Is there an "expectant relationship" that customers have with their barista? I need to start making a study of how people wait for their drinks.
Right now, there's a vaguely Midwesternish couple at the bar. They must have ordered something espresso-based, although it is usually the yuppies who abandon the simple drip coffee in favor of the frou-frou.
The espresso-based drinks take time - because espresso has to brew. That's pretty much a fact of life - and that's why Starbucks sometimes gets backed up. There's a maximum through-put, no matter how fast the barista moves.
Anyway. These people probably just wanted a mocha or something. But they didn't understand that it might take more than 30 seconds.
So now, they're standing at the end of the handoff bar, glaring at the girl trying to make the drinks, and giving her a stare that would drive nails through steel. Heck, they could probably drive a straw through steel.
It is the classic "defensive" pose. There's a dumpy, middle-aged housefrau from some flyover state, either visiting or retired to Florida. She has on blue jeans and a worn and faded blue pullover that's seen some washings. It is past the point of beginning to pill; drug dealers have long since claimed this shirt as a crack den.

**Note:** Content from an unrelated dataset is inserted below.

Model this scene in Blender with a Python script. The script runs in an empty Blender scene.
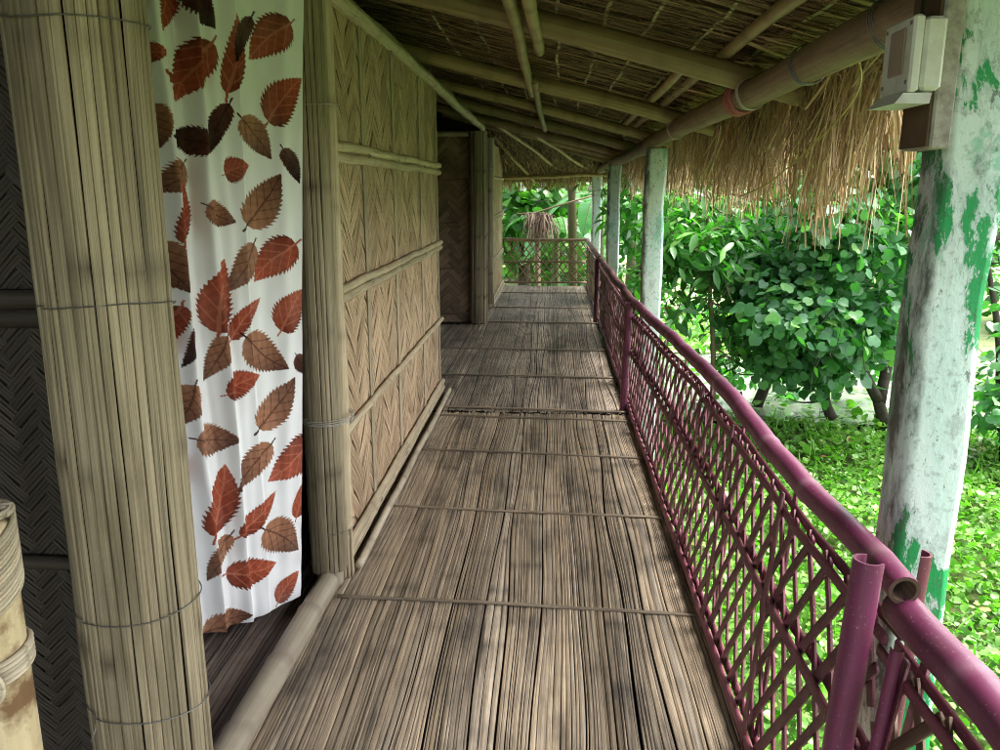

This husband has that "worn" look, like his face has seen a thousand disappointments from life, the weather, crops beaten into the soil by wind, rain, hail and a plague of grasshoppers. Dreams were broken and lives that started with such hope were driven back into the dust of sorrow. Blue jeans and a orange T-shirt that likely comes in a four-pack at Wal-mart are his attire, along with boots still caked with the mud of the Midwest. Or else his wife's insistence on maintaining a "nice lawn." Either way, they're dirty.
And they're taking it all out on some poor girl who's slinging coffee on a Saturday night.
Ma and Pa Disaffected are standing, staring at the handoff bar, with their arms crossed and a slight curl of disapproval spreading across their face. They are silent, utterly silent as Kate Hudson's "Cinema Italiano" blares across the sound system.
They've never been to Rome. They don't think in terms of culture or the cinema. This coffee may be the closest they ever come to culture - and this girl dares to deny them the pleasure of getting their liquid caffeine 90 seconds earlier.
The barista subtly shifts into another gear, as if willing the stubborn machines to heat and brew faster. She slides the drinks across the bar and gives them a huge smile. She's rewarded with a glum grin as they take the coffees and trudge quietly, slowly, unhappily out the door.